* WHAT YOU SHOULD DO
Will you write out the data exactly, excluding every picture?

* GIVEN INFORMATION
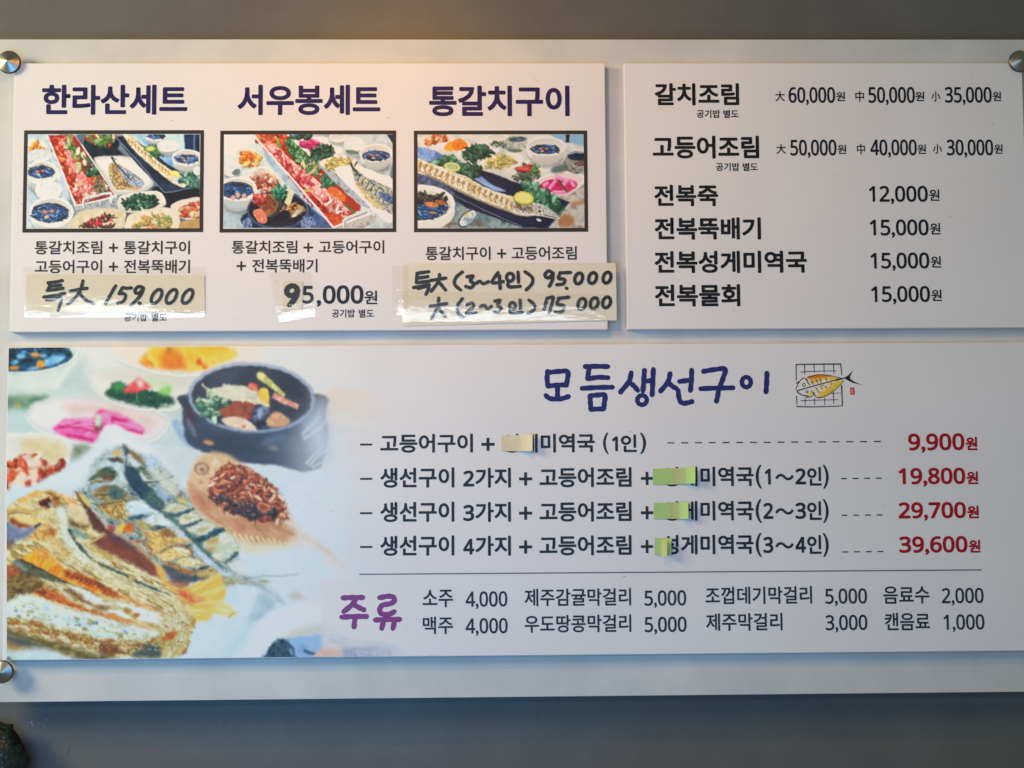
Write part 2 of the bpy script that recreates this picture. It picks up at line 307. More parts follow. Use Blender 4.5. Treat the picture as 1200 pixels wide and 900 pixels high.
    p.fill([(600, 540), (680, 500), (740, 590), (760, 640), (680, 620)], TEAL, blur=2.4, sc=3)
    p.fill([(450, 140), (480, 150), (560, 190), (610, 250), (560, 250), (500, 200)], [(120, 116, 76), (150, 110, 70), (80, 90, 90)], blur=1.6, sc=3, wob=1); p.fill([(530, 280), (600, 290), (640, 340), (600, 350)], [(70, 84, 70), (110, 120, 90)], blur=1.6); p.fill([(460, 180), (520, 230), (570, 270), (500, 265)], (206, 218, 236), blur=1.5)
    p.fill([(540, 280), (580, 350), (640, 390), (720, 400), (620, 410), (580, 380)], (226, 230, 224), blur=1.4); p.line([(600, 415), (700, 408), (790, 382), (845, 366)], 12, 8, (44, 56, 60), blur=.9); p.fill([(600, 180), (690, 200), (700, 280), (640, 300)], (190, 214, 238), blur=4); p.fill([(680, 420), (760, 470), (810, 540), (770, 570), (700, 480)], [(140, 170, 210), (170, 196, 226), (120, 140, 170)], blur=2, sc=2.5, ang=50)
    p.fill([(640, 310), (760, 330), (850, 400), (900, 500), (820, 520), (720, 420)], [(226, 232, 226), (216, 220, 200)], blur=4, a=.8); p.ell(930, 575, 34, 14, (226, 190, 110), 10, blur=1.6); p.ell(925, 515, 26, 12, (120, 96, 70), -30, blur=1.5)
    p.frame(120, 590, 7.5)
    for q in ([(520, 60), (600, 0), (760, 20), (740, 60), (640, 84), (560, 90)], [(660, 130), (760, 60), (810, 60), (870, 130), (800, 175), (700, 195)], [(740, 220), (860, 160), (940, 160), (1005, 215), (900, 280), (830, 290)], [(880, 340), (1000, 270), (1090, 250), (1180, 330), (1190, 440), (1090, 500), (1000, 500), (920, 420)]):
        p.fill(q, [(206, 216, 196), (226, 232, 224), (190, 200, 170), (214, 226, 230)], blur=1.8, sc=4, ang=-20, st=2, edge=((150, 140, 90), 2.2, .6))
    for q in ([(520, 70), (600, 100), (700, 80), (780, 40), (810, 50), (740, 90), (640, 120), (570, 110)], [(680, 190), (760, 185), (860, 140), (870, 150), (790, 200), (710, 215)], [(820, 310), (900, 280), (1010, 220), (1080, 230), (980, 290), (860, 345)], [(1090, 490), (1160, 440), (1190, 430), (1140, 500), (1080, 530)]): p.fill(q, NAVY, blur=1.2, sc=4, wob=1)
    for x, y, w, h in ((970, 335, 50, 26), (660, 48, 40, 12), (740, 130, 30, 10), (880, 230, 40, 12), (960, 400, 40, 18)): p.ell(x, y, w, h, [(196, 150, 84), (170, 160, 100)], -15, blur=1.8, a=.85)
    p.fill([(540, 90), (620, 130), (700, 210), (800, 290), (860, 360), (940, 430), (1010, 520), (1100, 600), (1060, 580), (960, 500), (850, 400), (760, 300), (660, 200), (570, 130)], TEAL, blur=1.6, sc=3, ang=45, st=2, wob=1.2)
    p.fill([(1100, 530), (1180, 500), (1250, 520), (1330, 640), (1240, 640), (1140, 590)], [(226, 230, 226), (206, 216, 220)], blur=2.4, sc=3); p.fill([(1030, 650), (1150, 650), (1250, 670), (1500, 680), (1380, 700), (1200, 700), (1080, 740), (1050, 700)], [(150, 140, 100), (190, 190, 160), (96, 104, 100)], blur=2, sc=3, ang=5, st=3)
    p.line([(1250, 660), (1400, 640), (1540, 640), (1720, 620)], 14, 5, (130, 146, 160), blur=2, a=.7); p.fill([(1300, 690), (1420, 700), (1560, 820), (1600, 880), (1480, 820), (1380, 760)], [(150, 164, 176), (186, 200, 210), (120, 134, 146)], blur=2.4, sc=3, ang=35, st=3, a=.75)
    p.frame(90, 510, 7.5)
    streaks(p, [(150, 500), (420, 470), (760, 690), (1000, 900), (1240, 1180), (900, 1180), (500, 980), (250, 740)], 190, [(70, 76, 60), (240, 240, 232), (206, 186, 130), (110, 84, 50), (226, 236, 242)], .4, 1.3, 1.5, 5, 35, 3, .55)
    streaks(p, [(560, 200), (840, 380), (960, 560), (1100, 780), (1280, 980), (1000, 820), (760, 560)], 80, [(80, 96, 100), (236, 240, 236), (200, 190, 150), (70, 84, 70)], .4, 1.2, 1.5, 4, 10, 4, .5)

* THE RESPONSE
Write part 2 of the bpy script that recreates this picture. It picks up at line 307. More parts follow. Use Blender 4.5. Treat the picture as 1200 pixels wide and 900 pixels high.
    p.fill([(600, 540), (680, 500), (740, 590), (760, 640), (680, 620)], TEAL, blur=2.4, sc=3)
    p.fill([(450, 140), (480, 150), (560, 190), (610, 250), (560, 250), (500, 200)], [(120, 116, 76), (150, 110, 70), (80, 90, 90)], blur=1.6, sc=3, wob=1); p.fill([(530, 280), (600, 290), (640, 340), (600, 350)], [(70, 84, 70), (110, 120, 90)], blur=1.6); p.fill([(460, 180), (520, 230), (570, 270), (500, 265)], (206, 218, 236), blur=1.5)
    p.fill([(540, 280), (580, 350), (640, 390), (720, 400), (620, 410), (580, 380)], (226, 230, 224), blur=1.4); p.line([(600, 415), (700, 408), (790, 382), (845, 366)], 12, 8, (44, 56, 60), blur=.9); p.fill([(600, 180), (690, 200), (700, 280), (640, 300)], (190, 214, 238), blur=4); p.fill([(680, 420), (760, 470), (810, 540), (770, 570), (700, 480)], [(140, 170, 210), (170, 196, 226), (120, 140, 170)], blur=2, sc=2.5, ang=50)
    p.fill([(640, 310), (760, 330), (850, 400), (900, 500), (820, 520), (720, 420)], [(226, 232, 226), (216, 220, 200)], blur=4, a=.8); p.ell(930, 575, 34, 14, (226, 190, 110), 10, blur=1.6); p.ell(925, 515, 26, 12, (120, 96, 70), -30, blur=1.5)
    p.frame(120, 590, 7.5)
    for q in ([(520, 60), (600, 0), (760, 20), (740, 60), (640, 84), (560, 90)], [(660, 130), (760, 60), (810, 60), (870, 130), (800, 175), (700, 195)], [(740, 220), (860, 160), (940, 160), (1005, 215), (900, 280), (830, 290)], [(880, 340), (1000, 270), (1090, 250), (1180, 330), (1190, 440), (1090, 500), (1000, 500), (920, 420)]):
        p.fill(q, [(206, 216, 196), (226, 232, 224), (190, 200, 170), (214, 226, 230)], blur=1.8, sc=4, ang=-20, st=2, edge=((150, 140, 90), 2.2, .6))
    for q in ([(520, 70), (600, 100), (700, 80), (780, 40), (810, 50), (740, 90), (640, 120), (570, 110)], [(680, 190), (760, 185), (860, 140), (870, 150), (790, 200), (710, 215)], [(820, 310), (900, 280), (1010, 220), (1080, 230), (980, 290), (860, 345)], [(1090, 490), (1160, 440), (1190, 430), (1140, 500), (1080, 530)]): p.fill(q, NAVY, blur=1.2, sc=4, wob=1)
    for x, y, w, h in ((970, 335, 50, 26), (660, 48, 40, 12), (740, 130, 30, 10), (880, 230, 40, 12), (960, 400, 40, 18)): p.ell(x, y, w, h, [(196, 150, 84), (170, 160, 100)], -15, blur=1.8, a=.85)
    p.fill([(540, 90), (620, 130), (700, 210), (800, 290), (860, 360), (940, 430), (1010, 520), (1100, 600), (1060, 580), (960, 500), (850, 400), (760, 300), (660, 200), (570, 130)], TEAL, blur=1.6, sc=3, ang=45, st=2, wob=1.2)
    p.fill([(1100, 530), (1180, 500), (1250, 520), (1330, 640), (1240, 640), (1140, 590)], [(226, 230, 226), (206, 216, 220)], blur=2.4, sc=3); p.fill([(1030, 650), (1150, 650), (1250, 670), (1500, 680), (1380, 700), (1200, 700), (1080, 740), (1050, 700)], [(150, 140, 100), (190, 190, 160), (96, 104, 100)], blur=2, sc=3, ang=5, st=3)
    p.line([(1250, 660), (1400, 640), (1540, 640), (1720, 620)], 14, 5, (130, 146, 160), blur=2, a=.7); p.fill([(1300, 690), (1420, 700), (1560, 820), (1600, 880), (1480, 820), (1380, 760)], [(150, 164, 176), (186, 200, 210), (120, 134, 146)], blur=2.4, sc=3, ang=35, st=3, a=.75)
    p.frame(90, 510, 7.5)
    streaks(p, [(150, 500), (420, 470), (760, 690), (1000, 900), (1240, 1180), (900, 1180), (500, 980), (250, 740)], 190, [(70, 76, 60), (240, 240, 232), (206, 186, 130), (110, 84, 50), (226, 236, 242)], .4, 1.3, 1.5, 5, 35, 3, .55)
    streaks(p, [(560, 200), (840, 380), (960, 560), (1100, 780), (1280, 980), (1000, 820), (760, 560)], 80, [(80, 96, 100), (236, 240, 236), (200, 190, 150), (70, 84, 70)], .4, 1.2, 1.5, 4, 10, 4, .5)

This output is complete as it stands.